---------- Task input ----------

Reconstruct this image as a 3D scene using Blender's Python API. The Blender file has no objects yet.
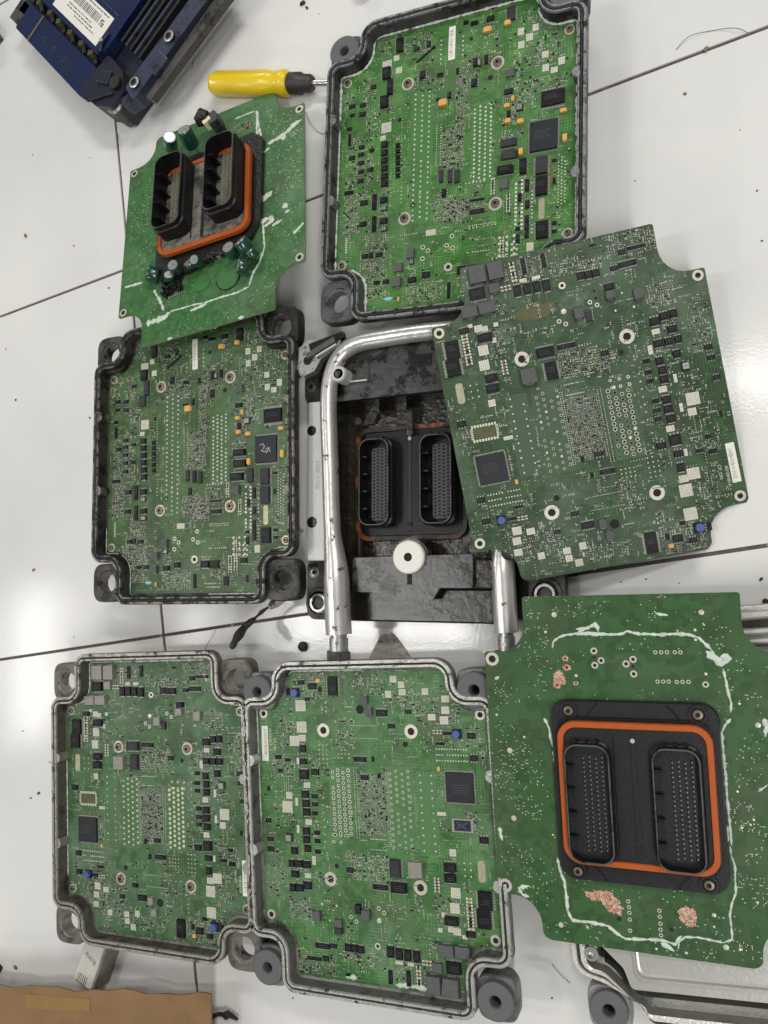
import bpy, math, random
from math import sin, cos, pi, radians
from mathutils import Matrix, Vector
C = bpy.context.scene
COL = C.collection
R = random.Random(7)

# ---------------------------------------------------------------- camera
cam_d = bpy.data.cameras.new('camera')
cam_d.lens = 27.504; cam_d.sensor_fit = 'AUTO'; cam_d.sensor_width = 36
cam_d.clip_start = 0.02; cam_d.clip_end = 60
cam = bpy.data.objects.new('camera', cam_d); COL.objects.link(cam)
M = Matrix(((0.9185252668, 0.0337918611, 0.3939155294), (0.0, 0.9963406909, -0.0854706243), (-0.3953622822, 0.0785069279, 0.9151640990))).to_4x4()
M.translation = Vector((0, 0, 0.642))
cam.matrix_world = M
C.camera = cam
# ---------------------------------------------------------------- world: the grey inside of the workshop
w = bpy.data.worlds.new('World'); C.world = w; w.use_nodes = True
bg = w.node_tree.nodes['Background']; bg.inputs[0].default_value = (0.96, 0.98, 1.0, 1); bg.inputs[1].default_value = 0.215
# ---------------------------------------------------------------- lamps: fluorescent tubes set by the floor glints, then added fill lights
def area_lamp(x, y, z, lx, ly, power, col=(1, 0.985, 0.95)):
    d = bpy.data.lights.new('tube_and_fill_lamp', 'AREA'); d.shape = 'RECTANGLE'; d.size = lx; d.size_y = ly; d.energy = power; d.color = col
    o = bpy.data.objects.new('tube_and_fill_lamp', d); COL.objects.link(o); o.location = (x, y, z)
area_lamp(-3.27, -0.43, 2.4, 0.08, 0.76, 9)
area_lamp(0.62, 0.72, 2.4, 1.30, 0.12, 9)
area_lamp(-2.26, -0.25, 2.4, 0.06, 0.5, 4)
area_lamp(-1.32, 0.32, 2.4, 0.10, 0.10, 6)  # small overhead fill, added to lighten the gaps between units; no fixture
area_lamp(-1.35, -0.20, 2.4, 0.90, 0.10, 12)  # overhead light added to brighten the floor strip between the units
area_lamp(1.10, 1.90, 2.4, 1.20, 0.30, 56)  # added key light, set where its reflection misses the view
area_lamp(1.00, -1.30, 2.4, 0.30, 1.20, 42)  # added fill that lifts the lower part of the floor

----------
---------- Task input ----------

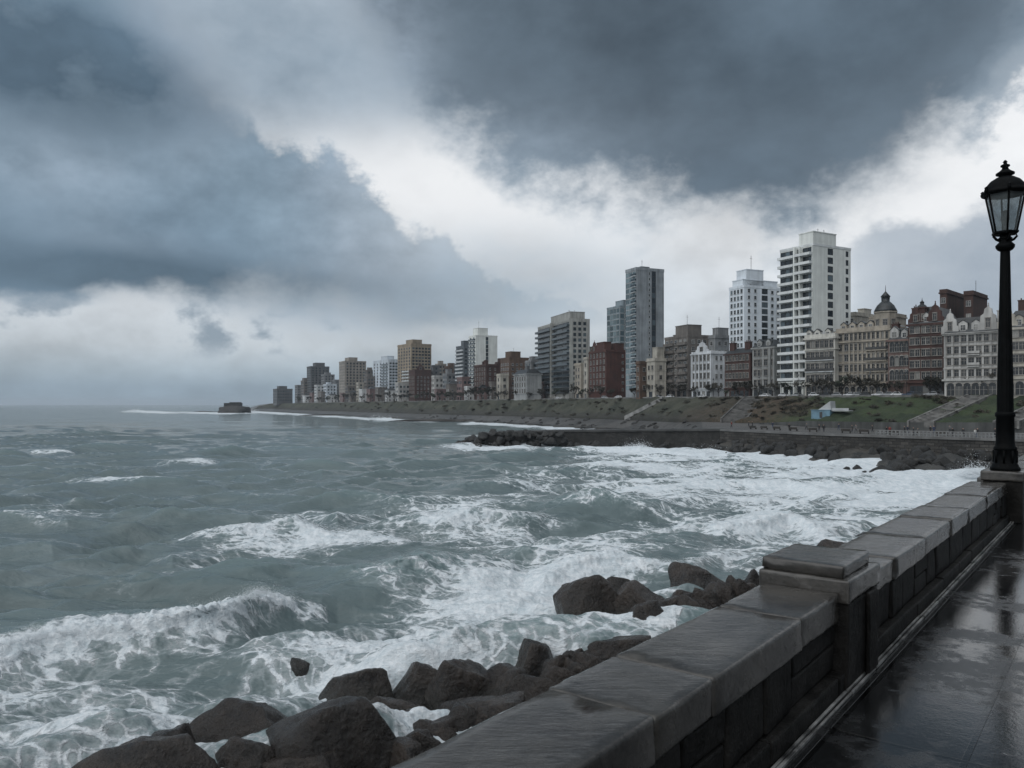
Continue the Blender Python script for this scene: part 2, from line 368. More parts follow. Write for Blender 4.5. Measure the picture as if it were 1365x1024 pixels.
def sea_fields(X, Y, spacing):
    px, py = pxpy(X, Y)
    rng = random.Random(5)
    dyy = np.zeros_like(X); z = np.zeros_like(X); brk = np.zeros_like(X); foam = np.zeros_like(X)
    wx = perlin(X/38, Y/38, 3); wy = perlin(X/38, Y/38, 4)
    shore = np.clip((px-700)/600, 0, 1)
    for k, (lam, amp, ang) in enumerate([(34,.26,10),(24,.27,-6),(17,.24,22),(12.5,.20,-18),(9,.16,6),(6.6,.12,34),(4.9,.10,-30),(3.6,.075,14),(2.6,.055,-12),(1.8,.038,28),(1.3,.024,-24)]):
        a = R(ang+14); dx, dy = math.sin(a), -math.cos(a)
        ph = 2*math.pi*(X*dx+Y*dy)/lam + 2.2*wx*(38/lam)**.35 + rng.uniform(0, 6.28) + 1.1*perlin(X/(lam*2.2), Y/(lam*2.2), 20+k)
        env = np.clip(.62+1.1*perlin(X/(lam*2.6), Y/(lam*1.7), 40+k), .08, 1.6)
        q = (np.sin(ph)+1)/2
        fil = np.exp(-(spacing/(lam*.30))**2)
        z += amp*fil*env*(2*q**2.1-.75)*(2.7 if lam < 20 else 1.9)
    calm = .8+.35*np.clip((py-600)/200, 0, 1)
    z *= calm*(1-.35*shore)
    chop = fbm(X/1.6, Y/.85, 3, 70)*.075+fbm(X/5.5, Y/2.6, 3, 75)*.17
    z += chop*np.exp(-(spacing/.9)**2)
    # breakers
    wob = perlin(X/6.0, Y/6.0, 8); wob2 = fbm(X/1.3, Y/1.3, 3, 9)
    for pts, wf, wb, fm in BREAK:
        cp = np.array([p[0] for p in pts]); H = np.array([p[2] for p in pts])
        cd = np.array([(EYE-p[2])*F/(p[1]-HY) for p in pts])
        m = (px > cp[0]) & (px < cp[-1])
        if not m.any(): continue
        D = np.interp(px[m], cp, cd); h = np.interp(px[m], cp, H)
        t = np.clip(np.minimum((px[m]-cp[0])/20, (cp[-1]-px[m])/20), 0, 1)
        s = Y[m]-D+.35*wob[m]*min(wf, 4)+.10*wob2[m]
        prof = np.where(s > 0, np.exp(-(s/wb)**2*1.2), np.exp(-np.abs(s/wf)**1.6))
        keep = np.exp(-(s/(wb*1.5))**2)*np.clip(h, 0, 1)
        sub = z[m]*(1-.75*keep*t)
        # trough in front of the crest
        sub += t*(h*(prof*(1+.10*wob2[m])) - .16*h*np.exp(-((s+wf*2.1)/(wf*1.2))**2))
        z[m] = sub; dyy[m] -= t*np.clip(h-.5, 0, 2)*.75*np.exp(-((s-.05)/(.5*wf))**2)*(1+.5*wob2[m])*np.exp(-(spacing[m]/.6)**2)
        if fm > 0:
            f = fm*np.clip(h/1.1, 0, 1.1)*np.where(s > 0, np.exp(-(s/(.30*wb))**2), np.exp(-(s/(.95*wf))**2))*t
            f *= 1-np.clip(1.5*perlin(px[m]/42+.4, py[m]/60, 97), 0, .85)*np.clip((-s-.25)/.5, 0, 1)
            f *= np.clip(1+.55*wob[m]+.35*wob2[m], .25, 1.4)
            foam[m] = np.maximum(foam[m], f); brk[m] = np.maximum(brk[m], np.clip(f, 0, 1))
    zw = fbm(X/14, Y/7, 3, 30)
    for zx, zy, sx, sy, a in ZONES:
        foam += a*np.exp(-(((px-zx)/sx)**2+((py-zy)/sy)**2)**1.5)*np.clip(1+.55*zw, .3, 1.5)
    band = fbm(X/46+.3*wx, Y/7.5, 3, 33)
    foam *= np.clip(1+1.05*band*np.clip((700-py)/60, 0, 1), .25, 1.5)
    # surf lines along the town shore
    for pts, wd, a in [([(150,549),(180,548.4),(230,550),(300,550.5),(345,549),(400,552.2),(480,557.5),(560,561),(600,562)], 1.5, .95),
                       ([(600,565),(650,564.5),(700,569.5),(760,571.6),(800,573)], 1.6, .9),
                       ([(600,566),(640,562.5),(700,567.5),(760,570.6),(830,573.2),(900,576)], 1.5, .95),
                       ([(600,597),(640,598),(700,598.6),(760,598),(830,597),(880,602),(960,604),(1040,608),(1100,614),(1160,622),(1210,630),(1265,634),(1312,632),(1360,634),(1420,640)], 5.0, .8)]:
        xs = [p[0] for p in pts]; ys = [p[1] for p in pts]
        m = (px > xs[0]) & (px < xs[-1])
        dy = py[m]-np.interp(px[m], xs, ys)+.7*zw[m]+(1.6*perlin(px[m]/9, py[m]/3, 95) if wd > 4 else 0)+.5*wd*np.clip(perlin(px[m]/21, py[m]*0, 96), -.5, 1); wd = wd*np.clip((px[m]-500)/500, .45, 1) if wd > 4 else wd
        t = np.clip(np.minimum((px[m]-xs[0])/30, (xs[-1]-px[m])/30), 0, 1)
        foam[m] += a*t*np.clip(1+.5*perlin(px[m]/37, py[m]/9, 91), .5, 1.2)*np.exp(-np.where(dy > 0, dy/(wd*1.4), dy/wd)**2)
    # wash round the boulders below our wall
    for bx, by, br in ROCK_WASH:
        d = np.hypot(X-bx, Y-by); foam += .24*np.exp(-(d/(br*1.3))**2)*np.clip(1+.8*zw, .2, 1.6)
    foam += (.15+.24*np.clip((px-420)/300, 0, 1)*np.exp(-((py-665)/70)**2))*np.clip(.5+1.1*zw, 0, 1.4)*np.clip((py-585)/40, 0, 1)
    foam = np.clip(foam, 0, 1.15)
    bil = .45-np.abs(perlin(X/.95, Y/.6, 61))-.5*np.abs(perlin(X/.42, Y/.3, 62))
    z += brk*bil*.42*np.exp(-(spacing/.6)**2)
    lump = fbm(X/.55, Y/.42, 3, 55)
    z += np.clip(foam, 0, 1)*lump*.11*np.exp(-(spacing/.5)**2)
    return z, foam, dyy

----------
---------- Task input ----------

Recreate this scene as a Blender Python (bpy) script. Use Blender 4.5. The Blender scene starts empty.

----------

Repeat exactly, and only, the lines from the one containing "Reconstruct this image" through the one containing "R = random.Random(7)", both included, without the pictures.

Exercise answer:
Reconstruct this image as a 3D scene using Blender's Python API. The Blender file has no objects yet.
import bpy, math, random
from math import sin, cos, pi, radians
from mathutils import Matrix, Vector
C = bpy.context.scene
COL = C.collection
R = random.Random(7)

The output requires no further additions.